Copy each line of the data below with the word "picture".

#### Data segment ####

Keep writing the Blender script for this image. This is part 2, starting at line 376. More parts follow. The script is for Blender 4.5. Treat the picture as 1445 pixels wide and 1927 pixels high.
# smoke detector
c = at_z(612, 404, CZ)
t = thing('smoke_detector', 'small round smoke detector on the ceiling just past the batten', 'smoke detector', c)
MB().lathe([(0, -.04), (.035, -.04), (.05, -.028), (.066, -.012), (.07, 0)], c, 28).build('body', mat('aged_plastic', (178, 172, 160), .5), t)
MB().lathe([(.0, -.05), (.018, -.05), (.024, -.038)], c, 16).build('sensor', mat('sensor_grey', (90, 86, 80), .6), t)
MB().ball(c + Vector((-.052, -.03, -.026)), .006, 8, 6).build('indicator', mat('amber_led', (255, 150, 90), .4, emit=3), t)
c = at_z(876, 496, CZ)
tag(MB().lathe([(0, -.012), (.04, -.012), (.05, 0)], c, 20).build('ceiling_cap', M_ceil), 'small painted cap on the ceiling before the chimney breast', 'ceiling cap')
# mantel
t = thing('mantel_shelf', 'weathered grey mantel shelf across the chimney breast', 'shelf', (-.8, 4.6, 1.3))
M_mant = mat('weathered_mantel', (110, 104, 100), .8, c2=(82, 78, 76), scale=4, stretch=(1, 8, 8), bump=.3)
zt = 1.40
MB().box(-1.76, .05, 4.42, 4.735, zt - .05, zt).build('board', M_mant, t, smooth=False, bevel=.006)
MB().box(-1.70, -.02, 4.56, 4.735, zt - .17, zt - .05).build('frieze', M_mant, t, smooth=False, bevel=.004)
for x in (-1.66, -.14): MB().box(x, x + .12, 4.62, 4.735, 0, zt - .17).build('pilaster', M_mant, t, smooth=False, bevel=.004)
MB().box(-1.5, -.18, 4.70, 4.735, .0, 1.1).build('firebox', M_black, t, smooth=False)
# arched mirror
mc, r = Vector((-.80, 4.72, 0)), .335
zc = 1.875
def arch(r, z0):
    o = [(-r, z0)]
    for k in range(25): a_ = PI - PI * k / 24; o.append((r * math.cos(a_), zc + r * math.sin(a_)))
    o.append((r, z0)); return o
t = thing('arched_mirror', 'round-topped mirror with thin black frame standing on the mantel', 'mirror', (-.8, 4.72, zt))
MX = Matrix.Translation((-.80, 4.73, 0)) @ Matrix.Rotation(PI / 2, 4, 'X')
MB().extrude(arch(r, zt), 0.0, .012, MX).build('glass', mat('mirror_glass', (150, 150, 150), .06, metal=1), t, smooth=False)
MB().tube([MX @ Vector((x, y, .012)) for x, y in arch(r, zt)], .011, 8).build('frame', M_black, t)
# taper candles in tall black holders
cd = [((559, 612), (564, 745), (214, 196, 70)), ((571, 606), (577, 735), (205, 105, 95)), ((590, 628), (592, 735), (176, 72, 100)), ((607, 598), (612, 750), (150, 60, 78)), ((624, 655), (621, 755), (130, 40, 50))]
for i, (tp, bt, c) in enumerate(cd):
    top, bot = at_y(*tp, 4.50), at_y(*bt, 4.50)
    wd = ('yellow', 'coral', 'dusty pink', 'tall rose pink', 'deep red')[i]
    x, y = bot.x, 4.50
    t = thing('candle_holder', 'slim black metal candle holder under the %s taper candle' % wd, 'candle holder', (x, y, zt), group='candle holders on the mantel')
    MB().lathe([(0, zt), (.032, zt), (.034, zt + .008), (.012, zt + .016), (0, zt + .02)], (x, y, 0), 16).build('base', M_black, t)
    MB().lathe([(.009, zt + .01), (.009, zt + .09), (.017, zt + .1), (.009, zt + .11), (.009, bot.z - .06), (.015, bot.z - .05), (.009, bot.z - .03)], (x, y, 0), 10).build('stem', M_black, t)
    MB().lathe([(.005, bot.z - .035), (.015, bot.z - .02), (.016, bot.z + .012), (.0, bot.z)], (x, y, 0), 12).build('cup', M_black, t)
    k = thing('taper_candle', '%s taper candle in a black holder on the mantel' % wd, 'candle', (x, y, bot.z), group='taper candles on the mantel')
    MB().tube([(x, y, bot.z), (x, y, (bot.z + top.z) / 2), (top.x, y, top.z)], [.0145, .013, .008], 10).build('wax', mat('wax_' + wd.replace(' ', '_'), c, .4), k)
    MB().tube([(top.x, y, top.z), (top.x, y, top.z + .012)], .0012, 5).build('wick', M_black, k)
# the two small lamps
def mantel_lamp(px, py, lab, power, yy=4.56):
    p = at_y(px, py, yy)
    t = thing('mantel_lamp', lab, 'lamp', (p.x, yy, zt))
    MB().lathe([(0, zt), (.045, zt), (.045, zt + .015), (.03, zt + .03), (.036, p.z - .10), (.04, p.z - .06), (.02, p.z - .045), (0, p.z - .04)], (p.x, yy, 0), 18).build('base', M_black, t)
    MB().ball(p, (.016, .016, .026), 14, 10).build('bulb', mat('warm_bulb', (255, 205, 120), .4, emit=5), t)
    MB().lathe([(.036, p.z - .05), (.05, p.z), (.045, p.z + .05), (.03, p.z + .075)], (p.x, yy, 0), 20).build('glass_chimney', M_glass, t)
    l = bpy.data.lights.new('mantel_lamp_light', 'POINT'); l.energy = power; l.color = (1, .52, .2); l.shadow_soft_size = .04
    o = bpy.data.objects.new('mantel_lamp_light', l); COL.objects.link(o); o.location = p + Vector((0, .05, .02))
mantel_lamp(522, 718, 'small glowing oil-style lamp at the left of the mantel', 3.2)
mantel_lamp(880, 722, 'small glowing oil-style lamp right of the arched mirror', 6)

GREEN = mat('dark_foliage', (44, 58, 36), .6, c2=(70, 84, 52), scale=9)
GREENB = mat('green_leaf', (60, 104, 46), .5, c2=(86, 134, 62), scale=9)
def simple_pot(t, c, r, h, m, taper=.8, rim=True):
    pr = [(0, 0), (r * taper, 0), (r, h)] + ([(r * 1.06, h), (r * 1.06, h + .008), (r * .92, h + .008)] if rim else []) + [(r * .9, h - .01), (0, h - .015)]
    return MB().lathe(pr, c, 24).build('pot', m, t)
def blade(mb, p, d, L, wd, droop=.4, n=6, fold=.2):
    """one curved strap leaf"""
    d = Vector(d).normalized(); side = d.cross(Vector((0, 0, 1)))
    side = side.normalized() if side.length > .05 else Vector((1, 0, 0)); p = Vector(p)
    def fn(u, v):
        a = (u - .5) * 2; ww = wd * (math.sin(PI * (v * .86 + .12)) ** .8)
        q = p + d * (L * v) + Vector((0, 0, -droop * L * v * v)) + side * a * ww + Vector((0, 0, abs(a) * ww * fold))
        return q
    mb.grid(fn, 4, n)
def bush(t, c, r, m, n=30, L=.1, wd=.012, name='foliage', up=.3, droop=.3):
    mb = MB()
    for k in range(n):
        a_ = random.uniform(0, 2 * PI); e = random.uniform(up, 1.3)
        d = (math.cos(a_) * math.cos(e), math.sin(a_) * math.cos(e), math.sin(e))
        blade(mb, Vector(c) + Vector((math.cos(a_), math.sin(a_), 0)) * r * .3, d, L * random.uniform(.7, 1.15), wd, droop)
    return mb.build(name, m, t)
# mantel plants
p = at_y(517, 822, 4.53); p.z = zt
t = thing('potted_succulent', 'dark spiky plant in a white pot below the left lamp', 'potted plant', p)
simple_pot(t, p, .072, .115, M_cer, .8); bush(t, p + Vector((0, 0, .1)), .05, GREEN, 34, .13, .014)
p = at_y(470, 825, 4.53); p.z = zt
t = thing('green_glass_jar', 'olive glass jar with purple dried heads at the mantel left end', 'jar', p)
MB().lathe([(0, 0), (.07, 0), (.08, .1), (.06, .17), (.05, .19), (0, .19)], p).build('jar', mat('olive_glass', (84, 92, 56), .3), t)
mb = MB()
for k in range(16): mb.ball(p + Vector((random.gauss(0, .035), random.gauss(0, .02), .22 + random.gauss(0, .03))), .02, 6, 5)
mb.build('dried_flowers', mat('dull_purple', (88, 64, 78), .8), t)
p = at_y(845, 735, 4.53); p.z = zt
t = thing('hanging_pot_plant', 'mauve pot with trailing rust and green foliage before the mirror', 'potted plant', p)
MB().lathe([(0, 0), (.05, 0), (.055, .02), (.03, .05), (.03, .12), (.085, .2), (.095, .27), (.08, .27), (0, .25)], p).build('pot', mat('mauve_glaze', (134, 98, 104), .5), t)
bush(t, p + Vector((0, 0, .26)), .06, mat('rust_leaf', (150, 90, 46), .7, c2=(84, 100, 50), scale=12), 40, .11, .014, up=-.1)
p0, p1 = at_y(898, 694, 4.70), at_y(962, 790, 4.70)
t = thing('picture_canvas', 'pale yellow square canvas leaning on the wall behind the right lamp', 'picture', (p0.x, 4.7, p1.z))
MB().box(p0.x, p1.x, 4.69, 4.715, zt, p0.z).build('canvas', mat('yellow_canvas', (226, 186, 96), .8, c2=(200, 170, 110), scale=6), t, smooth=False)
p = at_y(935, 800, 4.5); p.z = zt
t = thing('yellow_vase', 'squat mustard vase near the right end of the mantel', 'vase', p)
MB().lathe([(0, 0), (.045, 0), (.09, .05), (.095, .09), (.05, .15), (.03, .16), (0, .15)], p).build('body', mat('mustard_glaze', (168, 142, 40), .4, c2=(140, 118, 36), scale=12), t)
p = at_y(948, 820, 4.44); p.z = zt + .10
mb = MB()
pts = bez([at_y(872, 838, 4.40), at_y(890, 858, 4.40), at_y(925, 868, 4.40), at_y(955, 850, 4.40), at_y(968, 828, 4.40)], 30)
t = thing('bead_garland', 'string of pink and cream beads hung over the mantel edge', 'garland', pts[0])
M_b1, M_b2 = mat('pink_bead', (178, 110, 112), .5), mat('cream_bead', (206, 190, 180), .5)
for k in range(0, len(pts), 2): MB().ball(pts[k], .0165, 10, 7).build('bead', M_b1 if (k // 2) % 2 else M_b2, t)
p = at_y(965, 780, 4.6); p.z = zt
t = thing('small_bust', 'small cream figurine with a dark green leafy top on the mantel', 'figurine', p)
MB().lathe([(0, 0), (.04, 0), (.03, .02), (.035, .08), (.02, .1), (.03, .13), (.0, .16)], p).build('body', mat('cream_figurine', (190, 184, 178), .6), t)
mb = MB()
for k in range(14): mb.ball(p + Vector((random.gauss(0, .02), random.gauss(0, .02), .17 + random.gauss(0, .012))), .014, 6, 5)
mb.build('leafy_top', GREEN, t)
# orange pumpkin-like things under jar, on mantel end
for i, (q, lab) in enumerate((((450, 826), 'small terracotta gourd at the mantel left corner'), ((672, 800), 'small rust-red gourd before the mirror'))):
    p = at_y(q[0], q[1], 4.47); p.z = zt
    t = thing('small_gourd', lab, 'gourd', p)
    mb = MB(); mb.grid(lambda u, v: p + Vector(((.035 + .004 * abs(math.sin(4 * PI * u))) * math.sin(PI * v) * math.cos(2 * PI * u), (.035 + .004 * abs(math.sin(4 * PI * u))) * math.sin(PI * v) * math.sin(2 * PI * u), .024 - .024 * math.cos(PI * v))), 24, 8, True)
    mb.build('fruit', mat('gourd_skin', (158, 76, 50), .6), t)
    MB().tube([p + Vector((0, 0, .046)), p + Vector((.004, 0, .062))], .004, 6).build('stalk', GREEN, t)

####

Output for this task:
Keep writing the Blender script for this image. This is part 2, starting at line 376. More parts follow. The script is for Blender 4.5. Treat the picture as 1445 pixels wide and 1927 pixels high.
t = thing('picture_canvas', 'pale yellow square canvas leaning on the wall behind the right lamp', 'picture', (p0.x, 4.7, p1.z))